Passions between protesters and supporters of the sport, which has been held in Great Altcar since 1836, boiled over yesterday. Three people were arrested when hundreds of spectators from the 10,000-strong crowd jeered and waved foxtails at their opponents - 200 animal rights campaigners. As protesters chanted "losers", two fireworks and a dismembered hare were hurled, while bottles, cans, stones and clumps of earth rained down. Mounted police intervened when 20 supporters attempted a charge.

"We are the only blood sport where the idea is not to kill the quarry," said Len Elman, the Cup organiser. The coursing fraternity has joined forces with the Countryside Alliance to oppose the ban and supporters are being urged to attend the final legal fox hunts on Saturday in solidarity.

Simon Hart, the Countryside Alliance's chief executive, said: "I am absolutely, 100 per cent certain that the Waterloo Cup will take place in some form in 2006. It may not be here, it may not even be in this country, and it may be in a different form, but the Waterloo Cup will live on. We will return."

Hare coursing supporters believe the sport has inherited a tradition of agility and speed dating back to the pharaohs. As more than 50 courses were completed yesterday, supporters say only a handful of hares were killed. The knockout competition, upon which the Wimbledon tennis tournament is said to be modelled, pits two dogs against each other as they chase a specially bred hare.
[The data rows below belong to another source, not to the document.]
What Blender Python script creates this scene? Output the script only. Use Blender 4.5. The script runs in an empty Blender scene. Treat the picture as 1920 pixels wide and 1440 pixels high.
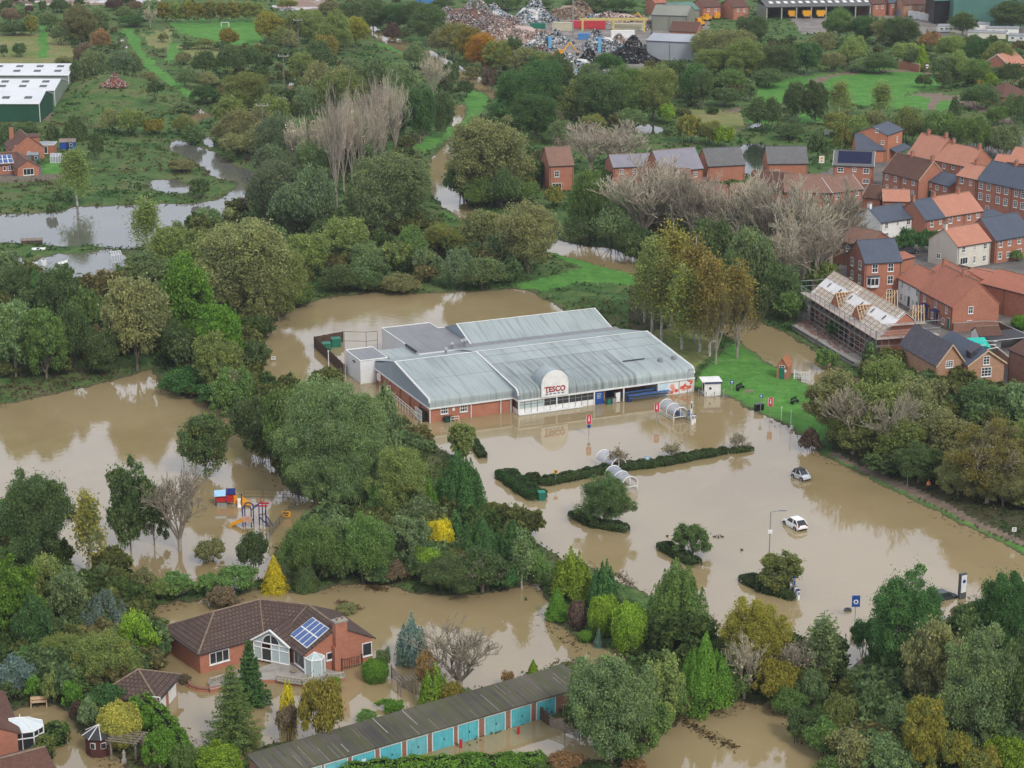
import bpy, math, random
import numpy as np
from mathutils import Vector, Matrix
SC = bpy.context.scene
COL = SC.collection
random.seed(7); RNG = np.random.default_rng(7)
R_ = math.radians
# ---------------------------------------------------------------- camera, sky, sun, exposure
FPX, PITCH, CAMH = 3880.0, R_(16.7), 100.8
cam = bpy.data.cameras.new('camera'); camo = bpy.data.objects.new('camera', cam); COL.objects.link(camo)
cam.sensor_fit = 'HORIZONTAL'; cam.angle = 2*math.atan(960/FPX); cam.clip_start = 1; cam.clip_end = 60000
camo.location = (0, 0, CAMH); camo.rotation_euler = (math.pi/2-PITCH, 0, 0)
SC.camera = camo
SUN_EL, SUN_AZ = R_(42), R_(150)      # azimuth clockwise from +Y: behind the camera, to the right
world = bpy.data.worlds.new('World'); SC.world = world; world.use_nodes = True
wn = world.node_tree.nodes; wl = world.node_tree.links; wn.clear()
sky = wn.new('ShaderNodeTexSky'); sky.sky_type = 'NISHITA'; sky.sun_disc = False
sky.sun_elevation = SUN_EL; sky.sun_rotation = SUN_AZ; sky.air_density = 1.5; sky.dust_density = 3
tc = wn.new('ShaderNodeTexCoord'); nz = wn.new('ShaderNodeTexNoise'); nz.inputs['Scale'].default_value = 3.0; nz.inputs['Detail'].default_value = 5
mpg = wn.new('ShaderNodeMapping'); mpg.inputs['Scale'].default_value = (1, 1, 3.0)
sep = wn.new('ShaderNodeSeparateXYZ'); cr = wn.new('ShaderNodeValToRGB'); e = cr.color_ramp.elements     # overcast: bright low sky, greyer overhead
e[0].position = .0; e[0].color = (5.9, 6.4, 7.4, 1); e[1].position = 1.0; e[1].color = (5.8, 5.9, 6.2, 1)
for ps, cc in ((.17, (7.0, 7.5, 8.4)), (.30, (9.4, 10.2, 12.2)), (.46, (11.4, 12.2, 14.4)), (.72, (7.0, 7.1, 7.4))): x = e.new(ps); x.color = (*cc, 1)
cl = wn.new('ShaderNodeValToRGB'); q = cl.color_ramp.elements; q[0].position = .3; q[0].color = (.84, .85, .87, 1); q[1].position = .7; q[1].color = (1.1, 1.09, 1.08, 1)
mc = wn.new('ShaderNodeMix'); mc.data_type = 'RGBA'; mc.blend_type = 'MULTIPLY'; mc.inputs[0].default_value = 1
mx = wn.new('ShaderNodeMix'); mx.data_type = 'RGBA'; mx.inputs[0].default_value = .9
bg = wn.new('ShaderNodeBackground'); bg.inputs['Strength'].default_value = .12
wo = wn.new('ShaderNodeOutputWorld')
wl.new(tc.outputs['Generated'], mpg.inputs[0]); wl.new(mpg.outputs[0], nz.inputs['Vector']); wl.new(nz.outputs[0], cl.inputs[0])
wl.new(tc.outputs['Generated'], sep.inputs[0]); wl.new(sep.outputs[2], cr.inputs[0]); wl.new(cr.outputs[0], mc.inputs[6]); wl.new(cl.outputs[0], mc.inputs[7])
wl.new(sky.outputs[0], mx.inputs[6]); wl.new(mc.outputs[2], mx.inputs[7]); wl.new(mx.outputs[2], bg.inputs[0]); wl.new(bg.outputs[0], wo.inputs[0])
sl = bpy.data.lights.new('sun', 'SUN'); sl.energy = 2.0; sl.angle = R_(12); sl.color = (1, .95, .87)
so = bpy.data.objects.new('sun', sl); COL.objects.link(so)
sd = Vector((math.sin(SUN_AZ)*math.cos(SUN_EL), math.cos(SUN_AZ)*math.cos(SUN_EL), math.sin(SUN_EL)))
so.rotation_euler = sd.to_track_quat('Z', 'Y').to_euler(); so.location = (0, -50, 200)
SC.view_settings.view_transform = 'Standard'; SC.view_settings.look = 'None'; SC.view_settings.gamma = 1
SC.view_settings.exposure = 0.0
SC.cycles.max_bounces = 7; SC.cycles.diffuse_bounces = 4; SC.cycles.glossy_bounces = 3; SC.cycles.transmission_bounces = 2
SC.cycles.caustics_reflective = False; SC.cycles.caustics_refractive = False

# ---------------------------------------------------------------- measuring the photograph: pixel -> point on a level plane
SP, CP = math.sin(PITCH), math.cos(PITCH)
def ray(px, py):
    x = (px-960)/FPX; v = (py-720)/FPX
    return Vector((x, CP-v*SP, -SP-v*CP))
def G(px, py, z=0.0):
    d = ray(px, py); t = (z-CAMH)/d.z
    return Vector((d.x*t, d.y*t, z))
def Gn(P, z=0.0):
    P = np.asarray(P, float); x = (P[:, 0]-960)/FPX; v = (P[:, 1]-720)/FPX
    dz = -SP-v*CP; t = (z-CAMH)/dz
    return np.stack([x*t, (CP-v*SP)*t], 1)
def S(py): return (FPX*SP+(py-720)*CP)/CAMH          # pixels per metre at ground row py
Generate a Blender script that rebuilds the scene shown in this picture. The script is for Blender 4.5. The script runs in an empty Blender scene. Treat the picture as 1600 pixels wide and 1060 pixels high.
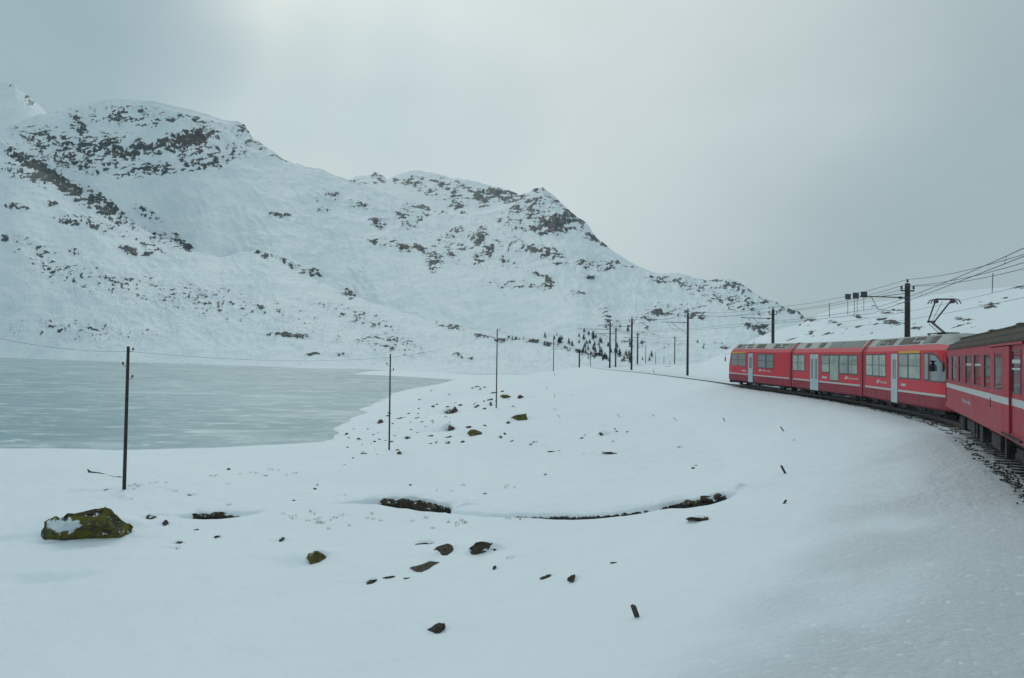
import bpy, bmesh, math, random
import numpy as np
from mathutils import Vector, Matrix
from math import radians, sin, cos, pi, atan2, hypot

SC = bpy.context.scene
COL = SC.collection
# ------------------------------------------------------------------ camera
EYE = 2.5
PITCH, ROLL, F = radians(1.27), radians(0.8), 1220.0
fw = np.array([0, cos(PITCH), sin(PITCH)]); up0 = np.array([0, -sin(PITCH), cos(PITCH)]); ri0 = np.array([1., 0, 0])
RV = cos(ROLL)*ri0 + sin(ROLL)*up0
UV = -sin(ROLL)*ri0 + cos(ROLL)*up0
cd = bpy.data.cameras.new('camera'); cam = bpy.data.objects.new('camera', cd); COL.objects.link(cam)
cam.matrix_world = Matrix(((RV[0], UV[0], -fw[0], 0), (RV[1], UV[1], -fw[1], 0), (RV[2], UV[2], -fw[2], EYE), (0, 0, 0, 1)))
cd.sensor_width = 36; cd.lens = 36*F/1600; cd.clip_start = 0.05; cd.clip_end = 20000
SC.camera = cam
# ------------------------------------------------------------------ light
SUN_AZ, SUN_EL = radians(-14), radians(36)      # azimuth from +Y, positive to the right
W = bpy.data.worlds.new('World'); SC.world = W; W.use_nodes = True
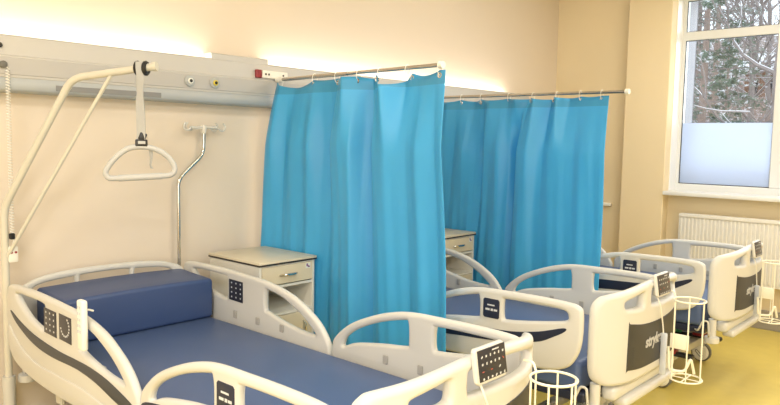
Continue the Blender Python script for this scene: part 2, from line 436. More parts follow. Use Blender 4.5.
FR_B = [(-2.045, .856), (-2.065, .868), (-2.24, .872), (-2.365, .868), (-2.394, .846), (-2.375, .818), (-2.22, .787), (-2.075, .766), (-2.045, .775)]
HSTRIPE = [(-.175, .775), (-.29, .742), (-.42, .714), (-.56, .698), (-.73, .688), (-.9, .688), (-1.044, .684), (-1.2, .664), (-1.385, .615),
           (-1.385, .575), (-1.24, .596), (-1.08, .630), (-.95, .645), (-.85, .648), (-.70, .644), (-.557, .648), (-.43, .665), (-.316, .696), (-.22, .735)]
FSTRIPE = [(-1.45, .650), (-1.6, .680), (-1.78, .698), (-1.95, .706), (-2.10, .716), (-2.25, .745), (-2.375, .785), (-2.387, .772), (-2.325, .733), (-2.23, .690), (-2.0, .650), (-1.75, .63), (-1.6, .612), (-1.45, .585)]
HSKIRT = [(-.155, .70), (-.21, .66), (-.33, .605), (-.5, .575), (-.7, .575), (-.95, .575), (-1.15, .555), (-1.36, .53), (-1.33, .515), (-1.1, .49), (-.80, .48), (-.55, .483), (-.32, .505), (-.195, .545), (-.14, .63)]

YF, HWF = -2.515, 0.450
def foot_y(u): return YF - 0.10 * (1 - min(1, abs(u) / HWF) ** 4)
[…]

The hare is delivered into their path by beaters and is given a 100-yard head start, known as "the law", and the first animal to reach it forcing it to turn, picks up three points. Each consecutive turn earns the dog another point. There are no points for a kill. The winner's purse is £6,000.

According to Mr Elman: "The hare knows when the dog is approaching and can turn on a sixpence. The greyhound turns more like the Queen Mary."

When the ban becomes law, he said, the 2,000 specialist dog owners in Britain will face three choices: they can take their animals to Ireland, where coursing is a popular and lucrative pastime; keep their animals as pets; or have them put down. He said thousands of hares would now also face being shot to save them from poachers.

The League Against Cruel Sports believes there is no justification for hare coursing. The hare population has fallen by 80 per cent in the past 100 years.Tony Peters of Greyhound Action, also believes that thousands of lurchers and greyhounds that take part are killed each year. "There are a lot of injuries ... When they can't run they are simply got rid of," he said.